* **The request**: Repeat exactly what appears from the opening line of the listing to the line with "wr=.006, seed=2.9, sag=.3)", inclusive.

* **Data**:
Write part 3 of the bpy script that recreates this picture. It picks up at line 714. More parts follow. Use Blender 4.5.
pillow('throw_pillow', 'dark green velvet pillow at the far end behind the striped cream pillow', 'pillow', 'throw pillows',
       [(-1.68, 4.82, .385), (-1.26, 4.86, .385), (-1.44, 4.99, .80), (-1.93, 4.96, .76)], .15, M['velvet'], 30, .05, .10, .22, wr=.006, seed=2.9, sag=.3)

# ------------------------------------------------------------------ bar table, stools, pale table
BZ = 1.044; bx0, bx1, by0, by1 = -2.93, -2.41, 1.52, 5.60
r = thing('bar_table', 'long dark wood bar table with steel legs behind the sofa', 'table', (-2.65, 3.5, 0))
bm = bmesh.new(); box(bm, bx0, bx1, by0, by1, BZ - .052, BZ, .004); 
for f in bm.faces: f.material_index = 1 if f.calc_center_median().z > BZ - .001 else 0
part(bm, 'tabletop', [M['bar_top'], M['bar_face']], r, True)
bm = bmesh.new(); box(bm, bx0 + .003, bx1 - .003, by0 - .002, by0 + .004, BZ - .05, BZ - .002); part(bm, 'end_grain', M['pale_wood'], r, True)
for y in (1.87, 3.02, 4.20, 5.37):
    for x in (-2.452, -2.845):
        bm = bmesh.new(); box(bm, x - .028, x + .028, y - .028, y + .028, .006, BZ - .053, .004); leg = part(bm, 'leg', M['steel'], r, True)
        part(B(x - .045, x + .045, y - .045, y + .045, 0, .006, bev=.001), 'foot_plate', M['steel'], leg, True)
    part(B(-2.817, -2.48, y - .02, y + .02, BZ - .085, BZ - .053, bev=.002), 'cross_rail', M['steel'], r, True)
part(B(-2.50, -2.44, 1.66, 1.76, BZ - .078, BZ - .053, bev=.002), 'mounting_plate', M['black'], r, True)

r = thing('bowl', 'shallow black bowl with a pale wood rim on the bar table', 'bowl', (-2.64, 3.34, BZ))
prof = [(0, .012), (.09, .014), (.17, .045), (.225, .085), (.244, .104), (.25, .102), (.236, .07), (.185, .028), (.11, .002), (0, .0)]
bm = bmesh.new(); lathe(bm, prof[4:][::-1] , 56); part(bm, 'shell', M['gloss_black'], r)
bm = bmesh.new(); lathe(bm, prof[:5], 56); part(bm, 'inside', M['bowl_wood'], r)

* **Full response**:
Write part 3 of the bpy script that recreates this picture. It picks up at line 714. More parts follow. Use Blender 4.5.
pillow('throw_pillow', 'dark green velvet pillow at the far end behind the striped cream pillow', 'pillow', 'throw pillows',
       [(-1.68, 4.82, .385), (-1.26, 4.86, .385), (-1.44, 4.99, .80), (-1.93, 4.96, .76)], .15, M['velvet'], 30, .05, .10, .22, wr=.006, seed=2.9, sag=.3)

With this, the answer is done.